Given $I=\int_{3}^{+\infty}\dfrac{1}{\sqrt{2\pi}}e^{-x^2/2} \, dx$, I want to use a Control variate function to reduce the variance of a simple Monte Carlo simulation to compute this integral. In order to change this integral domain to a real one, I've made a variable substitution of the type $y=\dfrac{1}{x}$, which results in $I=\int_0^{1/3}\dfrac{1}{\sqrt{2\pi}}y^{-2}e^{-1/(2y^2)}$ if I didn't do any error.

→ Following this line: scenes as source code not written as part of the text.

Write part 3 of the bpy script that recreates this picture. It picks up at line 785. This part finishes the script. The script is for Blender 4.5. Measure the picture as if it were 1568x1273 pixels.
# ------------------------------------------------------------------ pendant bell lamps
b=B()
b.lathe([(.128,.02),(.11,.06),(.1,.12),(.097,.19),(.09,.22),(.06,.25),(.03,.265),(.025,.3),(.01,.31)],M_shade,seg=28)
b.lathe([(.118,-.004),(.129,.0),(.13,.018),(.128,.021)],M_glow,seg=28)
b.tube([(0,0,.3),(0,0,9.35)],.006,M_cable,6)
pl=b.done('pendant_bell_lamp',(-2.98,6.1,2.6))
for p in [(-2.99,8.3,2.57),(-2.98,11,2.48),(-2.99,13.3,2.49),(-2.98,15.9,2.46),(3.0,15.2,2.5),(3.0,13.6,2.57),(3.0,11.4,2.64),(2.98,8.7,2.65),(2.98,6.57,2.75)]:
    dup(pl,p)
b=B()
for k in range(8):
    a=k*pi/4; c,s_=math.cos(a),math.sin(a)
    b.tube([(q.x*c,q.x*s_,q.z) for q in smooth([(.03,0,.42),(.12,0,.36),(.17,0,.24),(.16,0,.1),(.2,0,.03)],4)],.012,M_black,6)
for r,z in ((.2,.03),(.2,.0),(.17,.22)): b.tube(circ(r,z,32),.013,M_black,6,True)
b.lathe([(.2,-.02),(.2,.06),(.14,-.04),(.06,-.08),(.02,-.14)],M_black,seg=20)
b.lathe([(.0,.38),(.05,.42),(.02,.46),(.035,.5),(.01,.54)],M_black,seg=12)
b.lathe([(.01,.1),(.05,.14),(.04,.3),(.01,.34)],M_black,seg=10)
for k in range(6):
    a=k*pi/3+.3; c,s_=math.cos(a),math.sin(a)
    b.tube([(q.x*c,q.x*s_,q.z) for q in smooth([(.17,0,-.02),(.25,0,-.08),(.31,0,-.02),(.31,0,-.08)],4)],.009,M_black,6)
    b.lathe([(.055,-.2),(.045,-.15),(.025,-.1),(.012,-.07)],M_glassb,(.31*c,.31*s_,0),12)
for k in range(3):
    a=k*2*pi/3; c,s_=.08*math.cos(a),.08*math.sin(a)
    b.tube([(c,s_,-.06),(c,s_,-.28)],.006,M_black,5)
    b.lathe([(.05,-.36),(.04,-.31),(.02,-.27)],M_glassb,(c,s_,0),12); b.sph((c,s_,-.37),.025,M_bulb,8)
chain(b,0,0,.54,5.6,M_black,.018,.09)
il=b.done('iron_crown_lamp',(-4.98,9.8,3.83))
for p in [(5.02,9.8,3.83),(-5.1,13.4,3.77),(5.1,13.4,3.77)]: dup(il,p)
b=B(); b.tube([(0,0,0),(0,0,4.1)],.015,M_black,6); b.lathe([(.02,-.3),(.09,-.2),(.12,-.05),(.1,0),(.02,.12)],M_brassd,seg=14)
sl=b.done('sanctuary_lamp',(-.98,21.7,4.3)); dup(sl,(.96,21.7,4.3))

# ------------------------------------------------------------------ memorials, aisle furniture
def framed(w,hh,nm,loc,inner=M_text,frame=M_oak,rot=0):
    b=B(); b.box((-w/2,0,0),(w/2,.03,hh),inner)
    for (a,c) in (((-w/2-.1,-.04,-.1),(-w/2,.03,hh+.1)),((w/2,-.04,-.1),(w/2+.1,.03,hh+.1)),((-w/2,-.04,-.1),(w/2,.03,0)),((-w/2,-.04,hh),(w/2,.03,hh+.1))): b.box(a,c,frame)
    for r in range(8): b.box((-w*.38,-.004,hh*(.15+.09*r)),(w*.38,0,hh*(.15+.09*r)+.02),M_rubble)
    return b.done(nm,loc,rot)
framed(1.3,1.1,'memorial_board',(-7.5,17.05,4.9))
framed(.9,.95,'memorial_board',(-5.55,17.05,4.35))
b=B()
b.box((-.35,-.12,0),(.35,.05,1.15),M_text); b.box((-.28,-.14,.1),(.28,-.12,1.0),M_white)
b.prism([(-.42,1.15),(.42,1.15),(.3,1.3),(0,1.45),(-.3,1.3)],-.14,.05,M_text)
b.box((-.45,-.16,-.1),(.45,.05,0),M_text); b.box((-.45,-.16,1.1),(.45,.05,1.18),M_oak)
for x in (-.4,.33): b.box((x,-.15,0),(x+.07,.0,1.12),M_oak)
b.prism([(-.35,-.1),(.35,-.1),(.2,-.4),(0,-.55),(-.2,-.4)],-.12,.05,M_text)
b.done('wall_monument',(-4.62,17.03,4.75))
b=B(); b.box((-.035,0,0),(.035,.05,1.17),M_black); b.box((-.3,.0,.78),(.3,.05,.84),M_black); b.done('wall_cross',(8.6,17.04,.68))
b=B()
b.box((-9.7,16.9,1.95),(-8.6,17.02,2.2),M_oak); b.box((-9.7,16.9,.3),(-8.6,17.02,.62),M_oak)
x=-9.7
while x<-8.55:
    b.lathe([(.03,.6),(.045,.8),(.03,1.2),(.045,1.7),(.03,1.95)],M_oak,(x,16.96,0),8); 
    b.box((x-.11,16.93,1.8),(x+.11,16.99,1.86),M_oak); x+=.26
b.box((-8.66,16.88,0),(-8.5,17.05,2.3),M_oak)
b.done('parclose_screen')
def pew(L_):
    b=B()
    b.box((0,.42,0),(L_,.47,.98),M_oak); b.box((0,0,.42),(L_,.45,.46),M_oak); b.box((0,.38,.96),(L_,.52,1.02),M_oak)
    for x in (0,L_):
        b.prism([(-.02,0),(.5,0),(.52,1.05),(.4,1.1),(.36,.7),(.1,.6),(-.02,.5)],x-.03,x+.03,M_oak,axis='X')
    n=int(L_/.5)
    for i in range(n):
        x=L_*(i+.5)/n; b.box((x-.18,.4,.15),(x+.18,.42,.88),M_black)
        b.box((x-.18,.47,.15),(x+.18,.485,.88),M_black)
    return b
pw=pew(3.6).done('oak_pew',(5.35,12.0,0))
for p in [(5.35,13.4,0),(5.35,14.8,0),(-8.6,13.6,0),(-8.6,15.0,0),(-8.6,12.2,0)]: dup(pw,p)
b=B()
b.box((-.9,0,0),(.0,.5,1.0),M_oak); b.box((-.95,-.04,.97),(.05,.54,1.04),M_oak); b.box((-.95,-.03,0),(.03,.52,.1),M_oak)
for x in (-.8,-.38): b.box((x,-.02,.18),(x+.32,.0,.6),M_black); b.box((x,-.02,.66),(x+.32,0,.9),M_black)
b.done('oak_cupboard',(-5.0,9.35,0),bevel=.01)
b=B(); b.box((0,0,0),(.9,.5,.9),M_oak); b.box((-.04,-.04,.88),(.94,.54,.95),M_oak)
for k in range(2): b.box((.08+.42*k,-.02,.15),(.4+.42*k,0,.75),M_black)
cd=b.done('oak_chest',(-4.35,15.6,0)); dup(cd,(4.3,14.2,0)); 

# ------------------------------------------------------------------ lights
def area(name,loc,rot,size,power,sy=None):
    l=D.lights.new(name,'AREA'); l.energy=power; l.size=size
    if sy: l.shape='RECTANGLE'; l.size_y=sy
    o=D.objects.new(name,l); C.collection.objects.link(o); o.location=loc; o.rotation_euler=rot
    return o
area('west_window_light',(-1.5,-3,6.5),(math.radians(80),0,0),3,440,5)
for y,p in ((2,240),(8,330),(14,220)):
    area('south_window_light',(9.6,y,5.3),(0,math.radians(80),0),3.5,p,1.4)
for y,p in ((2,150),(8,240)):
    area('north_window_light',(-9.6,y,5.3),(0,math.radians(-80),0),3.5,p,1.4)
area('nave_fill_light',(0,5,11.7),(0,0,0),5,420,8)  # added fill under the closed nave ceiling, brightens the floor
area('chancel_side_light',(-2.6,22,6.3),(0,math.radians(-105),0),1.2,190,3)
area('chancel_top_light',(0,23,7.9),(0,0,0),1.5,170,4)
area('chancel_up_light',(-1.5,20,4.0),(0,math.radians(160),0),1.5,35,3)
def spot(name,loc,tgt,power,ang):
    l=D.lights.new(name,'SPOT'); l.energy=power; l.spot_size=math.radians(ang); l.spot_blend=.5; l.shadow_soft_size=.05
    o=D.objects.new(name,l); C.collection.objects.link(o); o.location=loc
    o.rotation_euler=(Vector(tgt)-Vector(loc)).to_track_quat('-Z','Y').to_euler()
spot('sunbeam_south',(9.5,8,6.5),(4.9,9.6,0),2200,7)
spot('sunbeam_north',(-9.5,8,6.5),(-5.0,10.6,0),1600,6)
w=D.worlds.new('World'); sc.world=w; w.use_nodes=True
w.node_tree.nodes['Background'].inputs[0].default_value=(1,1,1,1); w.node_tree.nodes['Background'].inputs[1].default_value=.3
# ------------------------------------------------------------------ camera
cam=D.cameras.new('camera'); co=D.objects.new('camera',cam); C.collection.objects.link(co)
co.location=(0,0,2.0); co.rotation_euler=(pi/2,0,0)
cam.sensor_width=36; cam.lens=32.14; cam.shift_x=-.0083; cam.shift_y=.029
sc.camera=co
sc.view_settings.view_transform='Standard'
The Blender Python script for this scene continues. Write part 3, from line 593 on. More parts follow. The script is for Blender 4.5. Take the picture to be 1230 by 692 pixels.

For the simple Monte Carlo this is what i did in R:
hx<-function(y){1/sqrt(2*pi)*y^(-2)*exp(-1/(2*y^2))} # Variable substitution
u<-runif(m,0,1/3)
I_MC<-(1/3-0)*mean(hx(u)); I_MC
# Variance
V_MC<-(1/3-0)^2*var(hx(u))/m;V_MC
And I've used as control variate the function $f(x)=x$:
fx<-function(x){x}
m=10000
u<-runif(m,0,1/3)
c_star<- -cov(hx(u),fx(u))/var(fx(u));c_star
Efx<-mean(fx(u));Efx
I_MC_CV<-(1/3)*mean(hx(u)+c_star*(fx(u)-Efx));I_MC_CV
# Variance
V_MC_CV<-(1/3)^2*var(hx(u)-c_star*(fx(u)-Efx))/m;V_MC_CV
I can't understand what I'm doing wrong here, as the result for both integrals is the correct one, but the variance reduction I'm getting is: -132%, which means that it increased variance instead.
Can someone help me out finding the error? Thank you!